Paquita nos lleva lugares que todos conocemos, de ahí su éxito. Algunos indagan en nuestros entresijos y otros en la geografía externa. Nos acerca a las porras con chocolate, al barrio, al rechazo, a la mediocridad, al autoengaño, a los gloriosos pueblos de España, a los personajes de televisión que formaron parte de nuestra infancia y, por ello, de nuestro imaginario.

Nos habla del supuesto fracaso y, sobre todo, de la lealtad hacia uno mismo y hacia los que nos importan. Paquita habla de esos amigos que son familia, que son plato principal en nuestras vidas. Porque no todo el mundo lo es, algunos son una guarnición que le añade cierta gracia al filete, pero no son filete, nunca lo serán. No saben serlo. Qué importante distinguir a los unos de los otros y dedicarle a cada uno la energía que se merece.
Paquita le arrea un hostión a ese postureo que a mí, particularmente, me pone del hígado. No puedo con la falsedad, con el arrimarse por interés, con la manipulación, con el pretender mostrar y demostrar que eres algo que no eres. Nos muestran el vacío y la soledad, la frustración de que cumplir tus sueños dependa, muchas veces, de gente incapaz de tener en cuenta a nadie que no sean ellos mismos. Desmenuzan al detalle a esos personajillos que valoran al prójimo según lo que hacen, y no según lo que son.
Paquita hace lo único que se puede hacer con el faranduleo, se burla de él, y muy bien, además. Cómo se nota que sus creadores conocen los recovecos de esa masa cuyo alimento es la tontería y las sonrisas falsas. Consiguen que los intérpretes, empezando por Paquita, tengan la valentía de reírse de ellos mismos. Admiramos la valentía. Reímos con la verdad, por absurda y dramática que resulte.

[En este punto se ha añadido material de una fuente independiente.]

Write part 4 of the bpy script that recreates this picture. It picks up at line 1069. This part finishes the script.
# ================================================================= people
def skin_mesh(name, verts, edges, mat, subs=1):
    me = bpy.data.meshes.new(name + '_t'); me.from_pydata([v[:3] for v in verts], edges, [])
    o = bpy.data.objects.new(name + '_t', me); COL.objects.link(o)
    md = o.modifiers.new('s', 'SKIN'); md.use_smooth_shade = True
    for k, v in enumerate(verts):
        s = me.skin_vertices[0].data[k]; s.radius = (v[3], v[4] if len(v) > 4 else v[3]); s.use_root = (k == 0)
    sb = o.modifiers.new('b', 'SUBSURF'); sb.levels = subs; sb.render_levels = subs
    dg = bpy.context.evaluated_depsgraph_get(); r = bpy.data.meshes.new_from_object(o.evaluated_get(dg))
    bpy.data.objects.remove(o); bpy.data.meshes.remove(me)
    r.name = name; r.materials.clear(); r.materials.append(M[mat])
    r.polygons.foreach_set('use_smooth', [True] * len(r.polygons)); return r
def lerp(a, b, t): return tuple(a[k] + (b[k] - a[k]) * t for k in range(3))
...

Queremos ser Paquita cuando manda a la mierda, cuando arrea una hostia, cuando llama hijos de puta a los haters. Somos ella cuando nos sentimos abandonadas, ante las injusticias, cuando lo único que nos apetece es reventar a helado, en pijama, ante la tele.

También somos ella cuando decidimos que hasta aquí, que renazco, que tengo los ovarios más grandes que la catedral de Burgos, que me paso por el mismísimo toto la opinión de los demás.
Paquita se ríe, sin complejos, de lo que hay que reírse: de ella misma, de los gilipollas, de la tristeza y del juicio ajeno. Ojalá todas hiciéramos lo mismo.